┌────────
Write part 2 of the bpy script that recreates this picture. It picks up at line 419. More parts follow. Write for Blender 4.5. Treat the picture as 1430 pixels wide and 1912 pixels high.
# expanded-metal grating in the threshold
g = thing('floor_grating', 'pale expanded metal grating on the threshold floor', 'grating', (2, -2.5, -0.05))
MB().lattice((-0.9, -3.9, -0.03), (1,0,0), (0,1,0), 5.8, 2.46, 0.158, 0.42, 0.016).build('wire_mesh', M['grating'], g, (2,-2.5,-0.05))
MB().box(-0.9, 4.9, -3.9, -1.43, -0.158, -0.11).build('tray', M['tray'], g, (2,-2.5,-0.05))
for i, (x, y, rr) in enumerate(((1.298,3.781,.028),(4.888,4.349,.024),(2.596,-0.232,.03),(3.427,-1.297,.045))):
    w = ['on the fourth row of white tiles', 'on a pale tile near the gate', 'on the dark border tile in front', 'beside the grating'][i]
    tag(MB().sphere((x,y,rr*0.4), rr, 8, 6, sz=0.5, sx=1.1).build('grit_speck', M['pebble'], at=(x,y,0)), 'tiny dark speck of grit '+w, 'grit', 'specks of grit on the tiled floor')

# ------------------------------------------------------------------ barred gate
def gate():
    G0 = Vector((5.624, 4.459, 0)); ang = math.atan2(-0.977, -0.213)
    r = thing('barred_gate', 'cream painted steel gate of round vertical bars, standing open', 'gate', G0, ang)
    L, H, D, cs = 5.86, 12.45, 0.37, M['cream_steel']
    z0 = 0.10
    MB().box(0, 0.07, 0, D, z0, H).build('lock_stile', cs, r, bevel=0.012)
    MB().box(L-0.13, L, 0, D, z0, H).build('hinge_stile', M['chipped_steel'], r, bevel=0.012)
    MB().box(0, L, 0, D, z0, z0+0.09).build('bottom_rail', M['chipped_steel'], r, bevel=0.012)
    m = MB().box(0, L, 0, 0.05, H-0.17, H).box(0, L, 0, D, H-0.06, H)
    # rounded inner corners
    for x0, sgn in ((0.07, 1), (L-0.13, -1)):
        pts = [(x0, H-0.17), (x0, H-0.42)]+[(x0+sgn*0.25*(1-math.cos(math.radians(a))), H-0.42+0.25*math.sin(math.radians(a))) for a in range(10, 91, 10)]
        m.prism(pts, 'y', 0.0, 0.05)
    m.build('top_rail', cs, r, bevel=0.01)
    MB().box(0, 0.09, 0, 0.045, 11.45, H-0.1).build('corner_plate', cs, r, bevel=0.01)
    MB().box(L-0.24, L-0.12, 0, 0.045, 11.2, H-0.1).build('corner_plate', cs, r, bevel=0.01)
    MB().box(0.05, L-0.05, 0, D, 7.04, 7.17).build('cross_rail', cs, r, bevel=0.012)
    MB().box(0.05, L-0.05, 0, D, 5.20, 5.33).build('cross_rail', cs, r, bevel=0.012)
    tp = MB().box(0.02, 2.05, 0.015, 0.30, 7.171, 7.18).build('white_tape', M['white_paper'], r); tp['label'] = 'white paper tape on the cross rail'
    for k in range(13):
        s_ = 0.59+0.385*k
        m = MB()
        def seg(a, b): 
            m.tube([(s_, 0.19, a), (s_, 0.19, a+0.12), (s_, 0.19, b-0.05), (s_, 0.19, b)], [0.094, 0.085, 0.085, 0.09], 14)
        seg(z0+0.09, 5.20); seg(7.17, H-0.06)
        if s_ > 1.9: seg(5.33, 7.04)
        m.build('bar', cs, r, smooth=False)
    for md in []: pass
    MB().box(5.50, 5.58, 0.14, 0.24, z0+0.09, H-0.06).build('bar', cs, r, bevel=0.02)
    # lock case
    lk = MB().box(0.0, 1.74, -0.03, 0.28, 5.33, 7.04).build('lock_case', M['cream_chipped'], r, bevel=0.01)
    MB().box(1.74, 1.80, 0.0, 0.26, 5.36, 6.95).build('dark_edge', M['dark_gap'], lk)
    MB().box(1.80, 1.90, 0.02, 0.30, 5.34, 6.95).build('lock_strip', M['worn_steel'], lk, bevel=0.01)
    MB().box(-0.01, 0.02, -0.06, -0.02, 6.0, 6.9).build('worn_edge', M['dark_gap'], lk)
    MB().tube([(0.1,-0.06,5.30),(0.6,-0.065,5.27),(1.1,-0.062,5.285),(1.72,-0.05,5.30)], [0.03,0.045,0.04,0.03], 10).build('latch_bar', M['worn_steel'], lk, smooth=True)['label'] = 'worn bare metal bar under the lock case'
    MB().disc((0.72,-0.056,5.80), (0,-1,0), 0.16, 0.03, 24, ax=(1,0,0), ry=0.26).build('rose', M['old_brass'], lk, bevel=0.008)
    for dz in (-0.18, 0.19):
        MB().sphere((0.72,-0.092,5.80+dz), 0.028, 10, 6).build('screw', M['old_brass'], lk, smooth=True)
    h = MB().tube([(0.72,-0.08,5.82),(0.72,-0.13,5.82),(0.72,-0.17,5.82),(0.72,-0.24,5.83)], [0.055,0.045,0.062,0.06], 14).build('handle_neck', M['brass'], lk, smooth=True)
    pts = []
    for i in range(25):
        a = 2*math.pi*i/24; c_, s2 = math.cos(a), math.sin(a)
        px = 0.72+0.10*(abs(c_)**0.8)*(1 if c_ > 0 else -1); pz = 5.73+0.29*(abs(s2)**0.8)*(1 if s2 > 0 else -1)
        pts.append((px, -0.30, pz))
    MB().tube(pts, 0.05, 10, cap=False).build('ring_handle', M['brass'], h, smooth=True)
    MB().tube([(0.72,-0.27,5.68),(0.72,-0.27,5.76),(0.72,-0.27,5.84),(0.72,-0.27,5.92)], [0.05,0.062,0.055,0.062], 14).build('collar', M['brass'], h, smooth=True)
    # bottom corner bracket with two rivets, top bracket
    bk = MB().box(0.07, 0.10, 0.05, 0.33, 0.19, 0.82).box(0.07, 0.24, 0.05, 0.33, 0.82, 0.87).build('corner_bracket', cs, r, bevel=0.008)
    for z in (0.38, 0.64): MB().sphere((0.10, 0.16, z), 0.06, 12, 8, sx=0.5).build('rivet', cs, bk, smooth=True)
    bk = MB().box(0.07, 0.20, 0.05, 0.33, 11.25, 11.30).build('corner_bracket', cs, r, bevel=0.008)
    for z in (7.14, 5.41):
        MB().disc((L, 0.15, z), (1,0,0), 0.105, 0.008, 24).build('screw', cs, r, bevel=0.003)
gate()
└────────
Task goal: Make an exact copy of the data above.

Solution for this task:
Write part 2 of the bpy script that recreates this picture. It picks up at line 419. More parts follow. Write for Blender 4.5. Treat the picture as 1430 pixels wide and 1912 pixels high.
# expanded-metal grating in the threshold
g = thing('floor_grating', 'pale expanded metal grating on the threshold floor', 'grating', (2, -2.5, -0.05))
MB().lattice((-0.9, -3.9, -0.03), (1,0,0), (0,1,0), 5.8, 2.46, 0.158, 0.42, 0.016).build('wire_mesh', M['grating'], g, (2,-2.5,-0.05))
MB().box(-0.9, 4.9, -3.9, -1.43, -0.158, -0.11).build('tray', M['tray'], g, (2,-2.5,-0.05))
for i, (x, y, rr) in enumerate(((1.298,3.781,.028),(4.888,4.349,.024),(2.596,-0.232,.03),(3.427,-1.297,.045))):
    w = ['on the fourth row of white tiles', 'on a pale tile near the gate', 'on the dark border tile in front', 'beside the grating'][i]
    tag(MB().sphere((x,y,rr*0.4), rr, 8, 6, sz=0.5, sx=1.1).build('grit_speck', M['pebble'], at=(x,y,0)), 'tiny dark speck of grit '+w, 'grit', 'specks of grit on the tiled floor')

# ------------------------------------------------------------------ barred gate
def gate():
    G0 = Vector((5.624, 4.459, 0)); ang = math.atan2(-0.977, -0.213)
    r = thing('barred_gate', 'cream painted steel gate of round vertical bars, standing open', 'gate', G0, ang)
    L, H, D, cs = 5.86, 12.45, 0.37, M['cream_steel']
    z0 = 0.10
    MB().box(0, 0.07, 0, D, z0, H).build('lock_stile', cs, r, bevel=0.012)
    MB().box(L-0.13, L, 0, D, z0, H).build('hinge_stile', M['chipped_steel'], r, bevel=0.012)
    MB().box(0, L, 0, D, z0, z0+0.09).build('bottom_rail', M['chipped_steel'], r, bevel=0.012)
    m = MB().box(0, L, 0, 0.05, H-0.17, H).box(0, L, 0, D, H-0.06, H)
    # rounded inner corners
    for x0, sgn in ((0.07, 1), (L-0.13, -1)):
        pts = [(x0, H-0.17), (x0, H-0.42)]+[(x0+sgn*0.25*(1-math.cos(math.radians(a))), H-0.42+0.25*math.sin(math.radians(a))) for a in range(10, 91, 10)]
        m.prism(pts, 'y', 0.0, 0.05)
    m.build('top_rail', cs, r, bevel=0.01)
    MB().box(0, 0.09, 0, 0.045, 11.45, H-0.1).build('corner_plate', cs, r, bevel=0.01)
    MB().box(L-0.24, L-0.12, 0, 0.045, 11.2, H-0.1).build('corner_plate', cs, r, bevel=0.01)
    MB().box(0.05, L-0.05, 0, D, 7.04, 7.17).build('cross_rail', cs, r, bevel=0.012)
    MB().box(0.05, L-0.05, 0, D, 5.20, 5.33).build('cross_rail', cs, r, bevel=0.012)
    tp = MB().box(0.02, 2.05, 0.015, 0.30, 7.171, 7.18).build('white_tape', M['white_paper'], r); tp['label'] = 'white paper tape on the cross rail'
    for k in range(13):
        s_ = 0.59+0.385*k
        m = MB()
        def seg(a, b): 
            m.tube([(s_, 0.19, a), (s_, 0.19, a+0.12), (s_, 0.19, b-0.05), (s_, 0.19, b)], [0.094, 0.085, 0.085, 0.09], 14)
        seg(z0+0.09, 5.20); seg(7.17, H-0.06)
        if s_ > 1.9: seg(5.33, 7.04)
        m.build('bar', cs, r, smooth=False)
    for md in []: pass
    MB().box(5.50, 5.58, 0.14, 0.24, z0+0.09, H-0.06).build('bar', cs, r, bevel=0.02)
    # lock case
    lk = MB().box(0.0, 1.74, -0.03, 0.28, 5.33, 7.04).build('lock_case', M['cream_chipped'], r, bevel=0.01)
    MB().box(1.74, 1.80, 0.0, 0.26, 5.36, 6.95).build('dark_edge', M['dark_gap'], lk)
    MB().box(1.80, 1.90, 0.02, 0.30, 5.34, 6.95).build('lock_strip', M['worn_steel'], lk, bevel=0.01)
    MB().box(-0.01, 0.02, -0.06, -0.02, 6.0, 6.9).build('worn_edge', M['dark_gap'], lk)
    MB().tube([(0.1,-0.06,5.30),(0.6,-0.065,5.27),(1.1,-0.062,5.285),(1.72,-0.05,5.30)], [0.03,0.045,0.04,0.03], 10).build('latch_bar', M['worn_steel'], lk, smooth=True)['label'] = 'worn bare metal bar under the lock case'
    MB().disc((0.72,-0.056,5.80), (0,-1,0), 0.16, 0.03, 24, ax=(1,0,0), ry=0.26).build('rose', M['old_brass'], lk, bevel=0.008)
    for dz in (-0.18, 0.19):
        MB().sphere((0.72,-0.092,5.80+dz), 0.028, 10, 6).build('screw', M['old_brass'], lk, smooth=True)
    h = MB().tube([(0.72,-0.08,5.82),(0.72,-0.13,5.82),(0.72,-0.17,5.82),(0.72,-0.24,5.83)], [0.055,0.045,0.062,0.06], 14).build('handle_neck', M['brass'], lk, smooth=True)
    pts = []
    for i in range(25):
        a = 2*math.pi*i/24; c_, s2 = math.cos(a), math.sin(a)
        px = 0.72+0.10*(abs(c_)**0.8)*(1 if c_ > 0 else -1); pz = 5.73+0.29*(abs(s2)**0.8)*(1 if s2 > 0 else -1)
        pts.append((px, -0.30, pz))
    MB().tube(pts, 0.05, 10, cap=False).build('ring_handle', M['brass'], h, smooth=True)
    MB().tube([(0.72,-0.27,5.68),(0.72,-0.27,5.76),(0.72,-0.27,5.84),(0.72,-0.27,5.92)], [0.05,0.062,0.055,0.062], 14).build('collar', M['brass'], h, smooth=True)
    # bottom corner bracket with two rivets, top bracket
    bk = MB().box(0.07, 0.10, 0.05, 0.33, 0.19, 0.82).box(0.07, 0.24, 0.05, 0.33, 0.82, 0.87).build('corner_bracket', cs, r, bevel=0.008)
    for z in (0.38, 0.64): MB().sphere((0.10, 0.16, z), 0.06, 12, 8, sx=0.5).build('rivet', cs, bk, smooth=True)
    bk = MB().box(0.07, 0.20, 0.05, 0.33, 11.25, 11.30).build('corner_bracket', cs, r, bevel=0.008)
    for z in (7.14, 5.41):
        MB().disc((L, 0.15, z), (1,0,0), 0.105, 0.008, 24).build('screw', cs, r, bevel=0.003)
gate()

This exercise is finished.